- The Washington Times - Wednesday, May 1, 2002

The score is now 2-0. Pornographers and pedophiles, so far, have pitched a no-hitter in the courts against families and children. Regrettably, two weeks ago, the U.S. Supreme Court struck down the federal law banning virtual child pornography, which looks just like the real thing, but, instead, is generated by a computer.

This latest decision follows on the heels of the Supreme Court's 1997 decision to strike down the Communications Decency Act, which had made it illegal to send pornography to children via the Internet. Still pending in the courts is the Children's Internet Protection Act, which requires schools and libraries that receive federal funding to employ Internet filtering software, and written Internet safety policies, to protect children from indecent material.
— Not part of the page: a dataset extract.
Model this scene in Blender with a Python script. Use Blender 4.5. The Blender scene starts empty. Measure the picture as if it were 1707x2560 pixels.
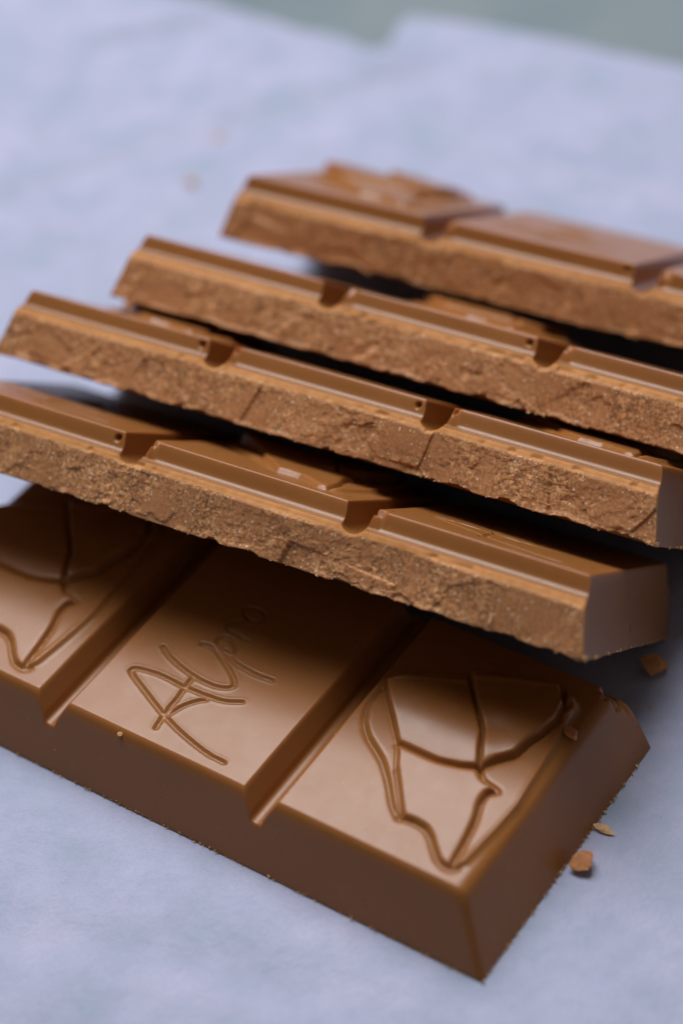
import bpy, bmesh, math, random
import numpy as np
from mathutils import Vector, Matrix

K = 0.024                      # one square pitch of the chocolate, in metres
sc = bpy.context.scene

# ------------------------------------------------------------------ camera
ELEV, ROLL, FPX, DIST = 0.75038, -0.0955, 5773.44, 10.24288
cam_p = np.array([0.0, -DIST * math.cos(ELEV), DIST * math.sin(ELEV)])
fw = -cam_p / DIST
rt = np.array([1.0, 0.0, 0.0])
up = np.cross(rt, fw)
rt, up = rt * math.cos(ROLL) + up * math.sin(ROLL), up * math.cos(ROLL) - rt * math.sin(ROLL)
cd = bpy.data.cameras.new("camera")
camo = bpy.data.objects.new("camera", cd)
sc.collection.objects.link(camo)
m = Matrix.Identity(4)
for i in range(3):
    m[i][0], m[i][1], m[i][2], m[i][3] = rt[i], up[i], -fw[i], cam_p[i] * K
camo.matrix_world = m
cd.sensor_fit = 'HORIZONTAL'
cd.sensor_width = 36.0
cd.lens = FPX / 1707.0 * 36.0
cd.clip_start = 0.01
cd.clip_end = 50.0
cd.dof.use_dof = True
cd.dof.focus_distance = 8.98 * K
cd.dof.aperture_fstop = 16.5
sc.camera = camo

# ------------------------------------------------------------------ world and light
w = bpy.data.worlds.new("World")
sc.world = w
w.use_nodes = True
bg = w.node_tree.nodes["Background"]
bg.inputs[0].default_value = (1.0, 0.86, 0.74, 1)
bg.inputs[1].default_value = 0.10

def area(name, loc, target, size, sy, energy, color):
    d = bpy.data.lights.new(name, 'AREA')
    d.shape = 'RECTANGLE'; d.size = size * K; d.size_y = sy * K
    d.energy = energy; d.color = color
    o = bpy.data.objects.new(name, d)
    sc.collection.objects.link(o)
    o.location = Vector(loc) * K
    o.rotation_euler = (Vector(target) * K - o.location).to_track_quat('-Z', 'Y').to_euler()
    return o
# a broad window behind the chocolate, high up
area("window_light", (-2.0, 9.6, 21.2), (0, 0, 0), 15.0, 16.0, 4.05, (0.99, 0.985, 1.0))

sc.view_settings.view_transform = 'Standard'
sc.view_settings.look = 'None'
sc.view_settings.exposure = 0.0
sc.view_settings.gamma = 1.0
sc.cycles.use_denoising = True
sc.cycles.max_bounces = 8
sc.cycles.sample_clamp_indirect = 4.0

# ------------------------------------------------------------------ noise
def _h(ix, iy, seed):
    n = (ix.astype(np.int64) * 374761393 + iy.astype(np.int64) * 668265263 + seed * 974634777) & 0xffffffff
    n = ((n ^ (n >> 13)) * 1274126177) & 0xffffffff
    n = n ^ (n >> 16)
    return (n & 0xffff) / 65535.0
def vn(x, y, seed=0):
    x0 = np.floor(x); y0 = np.floor(y); fx = x - x0; fy = y - y0
    fx = fx * fx * (3 - 2 * fx); fy = fy * fy * (3 - 2 * fy)
    a = _h(x0, y0, seed); b = _h(x0 + 1, y0, seed); c = _h(x0, y0 + 1, seed); d = _h(x0 + 1, y0 + 1, seed)
    return (a * (1 - fx) + b * fx) * (1 - fy) + (c * (1 - fx) + d * fx) * fy - 0.5
def fbm(x, y, s, octs=3, seed=0, gain=0.5):
    t = 0; a = 1.0
    for k in range(octs):
        t = t + a * vn(x / s + 17.3 * k, y / s + 5.1 * k, seed + k * 13); s = s * 0.5; a *= gain
    return t
def worley(x, y, s, seed=0, jit=0.9):
    """nearest cell id hash and F2-F1"""
    X = x / s; Y = y / s; ix = np.floor(X); iy = np.floor(Y)
    f1 = np.full(X.shape, 9.0); f2 = np.full(X.shape, 9.0); cid = np.zeros(X.shape)
    gx = np.zeros(X.shape); gy = np.zeros(X.shape)
    for a in (-1, 0, 1):
        for b in (-1, 0, 1):
            cx = ix + a; cy = iy + b
            px = cx + 0.5 + jit * (_h(cx, cy, seed) - 0.5); py = cy + 0.5 + jit * (_h(cx, cy, seed + 7) - 0.5)
            d = np.hypot(X - px, Y - py); hh = _h(cx, cy, seed + 3)
            n1 = d < f1
            f2 = np.where(n1, f1, np.minimum(f2, d)); cid = np.where(n1, hh, cid)
            gx = np.where(n1, X - px, gx); gy = np.where(n1, Y - py, gy)
            f1 = np.where(n1, d, f1)
    return cid, f2 - f1, gx, gy
def smin(a, b, k):
    h = np.clip(0.5 + 0.5 * (b - a) / k, 0, 1)
    return b * (1 - h) + a * h - k * h * (1 - h)
def sstep(a, b, x):
    t = np.clip((x - a) / (b - a), 0, 1)
    return t * t * (3 - 2 * t)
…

Let's hope this isn't a case of three strikes and you're out.

More and more parents have recognized that they are losing control over what enters their home as their children spend more and more time on the home computer surfing the Internet. While the Internet is an excellent tool for children to learn, there is all sorts of inappropriate material that with just one wrong click comes right into your living room, den, bedroom, or wherever your computer is located. As we visit elementary schools in our districts, sadly we find that nearly 80 percent of kids who use the Internet indicate that they have run across inappropriate material. While there is no substitute for proper parental supervision, responsible parents want more tools to assist them in protecting their kids on the Internet. Filters are one solution, but we believe more must be done to help.
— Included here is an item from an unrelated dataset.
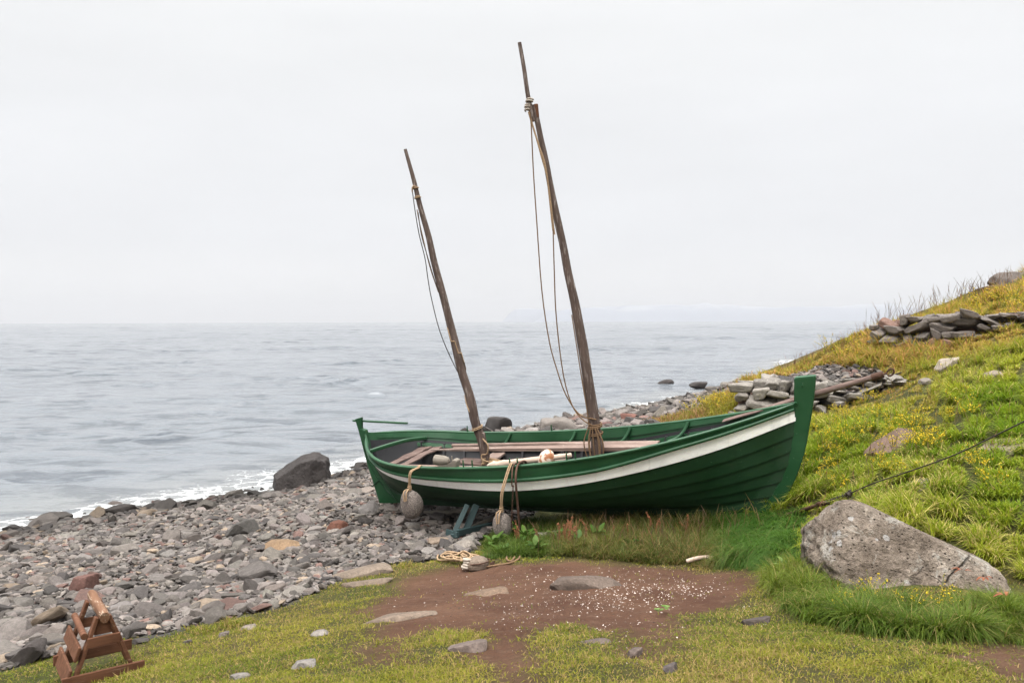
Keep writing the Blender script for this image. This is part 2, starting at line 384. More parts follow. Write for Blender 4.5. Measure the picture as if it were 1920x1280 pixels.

That's why we support the "Dot Kids Implementation and Efficiency Act of 2002" (H.R. 3833), which would enable the establishment of a kid-friendly space on the Internet. We have made passage of this important bipartisan legislation, introduced by Rep. John Shimkus and Rep. Ed Markey, a top priority of the House Energy and Commerce Committee and its Telecommunications and Internet Subcommittee.

Just like .com or .gov or .org .kids will be an Internet address code, but the difference is that only web sites with content which is both "not harmful to minors" and "suitable for minors" could get access. Under the bill, a "minor" is defined as a person 12-years-old and under. The .kids space would be a safe place devoted solely to material that is appropriate for kids where parents could choose to send their kids. In concept, this is really no different than the children's section at the public library, which is the only part of the library where kids are allowed to check out books.

More specifically, the .kids space would be housed within our country's Internet code, otherwise known as .us which would result in .kids.us. For instance, if the Boy Scouts of America, whose web site currently is: www.scouting.org, decided to set up an additional mirror site in the .kids.us space, it would be: www.scouting.kids.us. The U.S. Department of Commerce's National Telecommunications and Information Administration (NTIA) would oversee the implementation of .kids.us and while the bill stipulates that only web sites with content that is "not harmful to minors" and is "suitable for minors" can get into the ".kids.us" space, the written content standards and rules of the road would be developed and enforced by the private sector, under the direction of the registry that has the contract from the Department of Commerce to manage the .us country code.

While the Supreme Court has cited the First Amendment as the basis for striking down previous efforts by Congress to protect kids on the Internet, H.R. 3833 is drafted in a manner which is consistent with the First Amendment. First, the proposal does not affect anyone's ability to put whatever kind of speech they want on the World Wide Web, on a .com, .net, .org or anywhere else. This bill only addresses a small part of the Internet the .us space. Moreover, it doesn't even curtail speech throughout the entirety of the .us space, because speech more appropriate for adults or teen-agers can appear elsewhere in the .us space. The bill solely says that if you want to operate in the .kids area a subset of the .us space you have entered a kid-friendly zone, where the content is appropriate for children 12 and under. Again, this is completely voluntary for parents to use if they wish and content providers to avail themselves of if they are so inclined.

Moreover, now more than ever, parents recognize the dangers posed to their children in Internet chat rooms, where pedophiles can prey on children right in the comfort of the family living room. This is why the bill also bans chat rooms and instant messaging in the .kids.us space unless this can be done without jeopardizing the safety of kids, through effective monitoring, for example. Hyperlinks, which would take kids outside of the .kids.us space, would also be banned.

This bill has been endorsed by the National Center for Missing and Exploited Children and the Family Research Council, among others. The bill has already been approved by the Subcommittee on Telecommunications and the Internet and the full House Energy and Commerce Committee. It is our hope to bring the bill to the House floor in the not-too-distant future and expeditiously move it through the rest of the legislative process.

In our view, this bill is a home run for American families and children.


Rep. Billy Tauzin is chairman of the House Energy and Commerce Committee. Rep. Fred Upton is chairman of the Subcommittee on Telecommunications and the Internet.